Bergson précise qu’il ne s’agit pas d’étapes, autrement dit d’un amour qui viserait un groupe de plus en plus large. Ce qui donnerait à le penser, c’est le fait que la famille est plus petite que la nation qui est incluse dans l’humanité. Mais pour Bergson, il y a rupture entre l’amour des premières unités et celle de l’humanité. En effet, l’amour des autres lorsqu’il s’agit de la famille ou des concitoyens impliquent la haine des étrangers considérés comme des ennemis, ce qu’on peut appeler la xénophobie. Dès lors, il y a une solution de continuité entre ces deux formes d’amour. Et il y a donc une différence de nature entre l’un et l’autre. Le passage de l’un à l’autre ne peut donc être celui d’étapes purement quantitatives ou la quantité seule des êtres aimés ferait la différence.
Dès lors, on peut s’interroger sur la possibilité même d’un amour de l’humanité. En effet, si l’homme est naturellement enclin à haïr les étrangers, si l’amour est naturellement limité aux siens, comment est-il possible qu’il dépasse cette haine pour arriver à aimer l’humanité sans restriction ?

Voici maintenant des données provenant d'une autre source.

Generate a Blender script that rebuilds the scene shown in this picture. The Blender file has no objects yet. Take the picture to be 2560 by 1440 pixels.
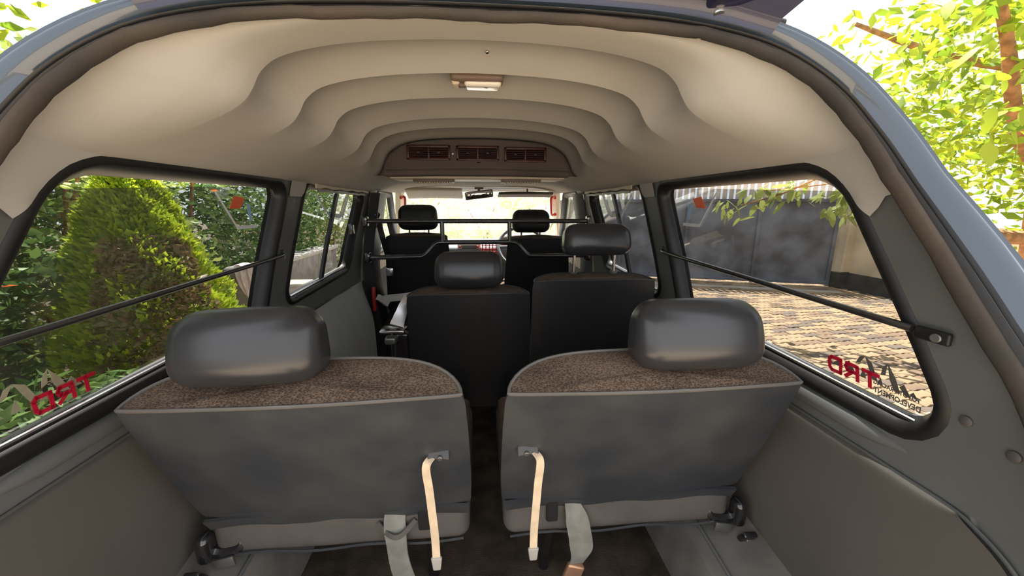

C’est par un bond qui dépasse l’objet de l’amour qui rend possible cette deuxième forme. Autrement dit, l’amour de l’humanité ne passe pas par l’amour des membres de la famille et par celle des concitoyens, mais va directement à l’humanité. Et comme l’amour de la famille et de la nation est là, il faut donc comprendre que ce bond consiste à passer au-delà de ce qui est un obstacle, à savoir l’amour partial. Or, pour que ce bond soit possible, encore faut-il que le sujet puisse viser quelque chose d’autre que la société dans laquelle il vit.
Aussi, ce bond se fait-il en direction de Dieu ou de la Raison puisqu’il s’agit soit du langage de la religion soit du langage de la philosophie. C’est Dieu pour le religieux, c’est la Raison pour le philosophe, qui est visé pour passer l’obstacle des sociétés antagonistes. Bergson comprend que ce bond nous fait atteindre l’humanité en la dépassant. En effet, pour qu’il y ait un mouvement qui s’oppose au mouvement naturel, il paraît nécessaire qu’il y ait un but qui se présente au sujet qui lui permette de dépasser sa condition naturelle. C’est donc Dieu pour la religion, c’est donc la Raison pour le philosophe qui est le but visé qui permet à l’individu d’aller au-delà de sa société et même de l’humanité. Et c’est en allant justement au-delà qu’il peut atteindre l’humanité en ce sens où c’est cet au-delà, Dieu ou la Raison, qui lui enjoint d’aimer l’humanité ou de la respecter. En allant à Dieu, on dépasse l’humanité mais par la Raison aussi dans la mesure où elle est susceptible d’appartenir à d’autres êtres que l’homme [thème qu’on trouve souvent chez Kant auquel Bergson doit penser ici].
Bergson en déduit que religion et morale expriment une tout autre obligation que la pression sociale. Autrement dit, il y a deux morales différentes, voire opposées. La morale de la pression sociale a pour fondement un instinct qui nous lie à nos proches. S’il s’agit d’une morale, c’est qu’il doit y avoir obligation, donc un élément de liberté. Autrement dit, l’individu peut s’éloigner de la réalisation des exigences sociales. Il peut combattre en lui l’instinct. Toujours est-il que la pression sociale se distingue de la morale qui a Dieu ou la raison pour source. Elle est éminemment personnelle puisqu’elle implique de venir s’ancrer sur la pression sociale pour répondre à une exigence qui n’est pas seulement sociale. C’est une morale là aussi parce qu’il y a liberté, mais c’est une morale qui trouve en Dieu ou en la Raison un principe qui permet non pas de rompre avec l’instinct qui nous lie aux nôtres, mais de transfigurer en quelque sorte l’amour des siens par l’amour de toute l’humanité.
Disons donc que le problème était de savoir s’il y a une solution de continuité entre la morale sociale et la morale universelle. Bergson, dans cet extrait des Deux sources de la morale et de la religion montre qu’il y a bien une différence de nature. Si la morale sociale est innée et a bien la société grande ou petite pour objet, la morale universelle transcende l’humanité et la vise indirectement en répondant à une injonction qui vient de Dieu pour la religion ou de la Raison pour la philosophie. Aussi les deux morales ont-elles des origines différentes sans s’opposer en ce sens que la seconde vient en quelque sorte transfigurer la première.
Reste que la morale universelle telle que Bergson la conçoit comprend deux voies, celle de la religion et celle de la philosophie de sorte qu’on peut se demander laquelle des deux est la meilleure.